Over the last two million years, the Earth has alternated between ice ages and warmer periods and – as suggested in the Milankovic theory – these changes are driven mainly by changes in the Earth’s orbit around the sun. However, changes in the Earth’s orbit could not have created a global energy imbalance without the help of large positive feedback loops – like changes in atmospheric CO2.

The ocean is a large dynamic reservoir of carbon and changes in ocean circulation have long been expected to play a major role in changes in CO2 – Antarctica is suspected to have been a centre of action because deep water can be lifted to the surface and release the CO2 to the atmosphere.

Scientists think that more CO2 is locked in the ocean during ice ages and that pulses or burps of the gas from the deep Southern Ocean helped trigger a global thaw every 100,000 years or so. They believe the size of these burps were roughly the same as the change in CO2 experienced since the start of the industrial revolution.

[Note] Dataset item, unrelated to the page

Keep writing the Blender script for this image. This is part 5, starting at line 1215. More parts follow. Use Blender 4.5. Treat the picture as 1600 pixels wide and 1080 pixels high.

If correct, we would expect to see large transfers of carbon from the ocean at the end of each ice age – most obvious in the relative concentrations of 14C in the ocean and atmosphere. The longer carbon is locked up in the deep sea, the less 14C it contains.

The research also illustrates how ocean circulation can change significantly over a relatively short space of time, which Skinner believes this has implications for climate change. “This has implications for proposals to pump carbon dioxide into the deep sea as a way of tackling climate change,” he said, “Such carbon dioxide would eventually come back up to the surface, and the question of how long it would take would depend on the state of the ocean circulation,” Skinner said.

 There have been five major ice ages:

  • Huronian –the earliest established ice age – formed 2.4 to 2.1 billion years ago during the early Proterozoic era.

  • The most severe occurred 850 to 630 million years ago and may have produced a ‘Snowball Earth’. It’s thought this ice age was ended by the accumulation of greenhouse gases produced by volcanoes.

  • The Andean-Saharan – a minor ice age – followed 460 to 430 million years ago.

  • The Karoo Ice Age occurred from 360 to 260 million years ago, and is named after the Karoo region in South Africa where there were extensive polar ice caps. The planet was covered in vegetation causing a long-term increase in planetary oxygen and reduction in CO2 which resulted in the ice age.

  • The current ice age – the Pliocene-Quaternary glaciations – started 2.58 million years ago when the spread of ice sheets in the northern hemisphere began. Since then, there have been cycles of glaciations with ice sheets advancing (glacial) and retreating (interglacial) on 40,000- and 100,000-year time scales. The earth is currently in an interglacial period with the last glacial period ending 10,000 years ago – only Greenland and the Antarctic ice sheet remain.